Wright has worked at Lehman College for five years, according to his LinkedIn account. He previously held administrative positions at Southern Connecticut State University and City University of New York. He was once an adjunct lecturer at Rutgers-Newark.
He got his bachelor’s degree from Binghamton University, a master’s from CUNY, and his doctoral degree in public administration from Rutgers-Newark.
Neither Pisors nor Wright could be reached for comment.
Cooper Wilkins has worked at City College of San Francisco since 2020. She previously worked at San Joaquin Delta College and the University of the Pacific, where she was an associate vice president and interim assistant provost. She also was a senior fellow at the American Leadership Forum for more than 13 years.

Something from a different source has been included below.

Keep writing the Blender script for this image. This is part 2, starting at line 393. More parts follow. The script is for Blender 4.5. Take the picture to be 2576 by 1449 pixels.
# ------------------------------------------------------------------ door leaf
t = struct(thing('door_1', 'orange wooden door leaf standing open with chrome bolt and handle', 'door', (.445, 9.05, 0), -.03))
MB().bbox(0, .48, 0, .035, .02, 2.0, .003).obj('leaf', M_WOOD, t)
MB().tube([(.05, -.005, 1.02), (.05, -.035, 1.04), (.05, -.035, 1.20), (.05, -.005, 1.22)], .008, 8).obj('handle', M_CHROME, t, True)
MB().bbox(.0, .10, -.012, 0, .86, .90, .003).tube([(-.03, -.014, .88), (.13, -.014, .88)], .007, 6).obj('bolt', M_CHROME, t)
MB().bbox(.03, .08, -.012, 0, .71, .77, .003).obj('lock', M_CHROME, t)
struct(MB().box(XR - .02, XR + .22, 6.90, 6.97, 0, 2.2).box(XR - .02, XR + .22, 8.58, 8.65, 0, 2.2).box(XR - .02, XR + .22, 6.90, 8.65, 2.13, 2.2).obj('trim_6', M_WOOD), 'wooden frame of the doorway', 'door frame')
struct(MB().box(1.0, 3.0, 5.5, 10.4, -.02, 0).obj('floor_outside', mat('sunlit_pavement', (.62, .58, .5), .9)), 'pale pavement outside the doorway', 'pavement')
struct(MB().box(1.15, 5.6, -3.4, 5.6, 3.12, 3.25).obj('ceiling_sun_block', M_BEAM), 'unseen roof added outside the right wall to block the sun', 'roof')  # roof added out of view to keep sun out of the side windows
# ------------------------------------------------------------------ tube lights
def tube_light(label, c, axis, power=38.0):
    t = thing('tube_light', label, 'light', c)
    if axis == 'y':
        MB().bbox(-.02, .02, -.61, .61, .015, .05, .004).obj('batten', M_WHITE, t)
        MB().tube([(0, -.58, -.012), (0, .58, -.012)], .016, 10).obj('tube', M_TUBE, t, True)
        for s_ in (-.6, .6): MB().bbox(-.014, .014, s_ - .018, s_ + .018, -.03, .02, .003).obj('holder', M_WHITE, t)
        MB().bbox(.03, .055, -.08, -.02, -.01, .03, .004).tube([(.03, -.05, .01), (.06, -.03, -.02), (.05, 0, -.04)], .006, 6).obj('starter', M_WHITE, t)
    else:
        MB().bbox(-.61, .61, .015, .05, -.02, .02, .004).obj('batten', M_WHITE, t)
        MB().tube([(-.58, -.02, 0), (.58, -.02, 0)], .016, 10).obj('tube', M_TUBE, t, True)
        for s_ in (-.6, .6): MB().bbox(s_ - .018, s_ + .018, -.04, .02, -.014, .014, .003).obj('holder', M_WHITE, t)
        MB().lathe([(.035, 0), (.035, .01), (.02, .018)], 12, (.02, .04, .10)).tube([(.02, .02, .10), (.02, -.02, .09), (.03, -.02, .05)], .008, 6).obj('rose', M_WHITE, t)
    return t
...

In addition to working for CCP in the past, Cooper Wilkins, who has a counseling background, was the assistant director and senior counselor for student support services at Drexel University in the mid-1990s.
She said her counseling background has come in handy during her career. It’s about directly engaging with people and giving them the opportunity to be heard, she said.
She received her bachelor’s degree from Goucher College, master’s degrees from Marymount College and Villanova University, and her doctoral degree in higher education administration from George Washington University, according to her LinkedIn.
She started her own educational journey after high school by taking classes at CCP.
“It was really helpful to have those classes,” she said, and enabled her to go on and get her bachelor’s degree.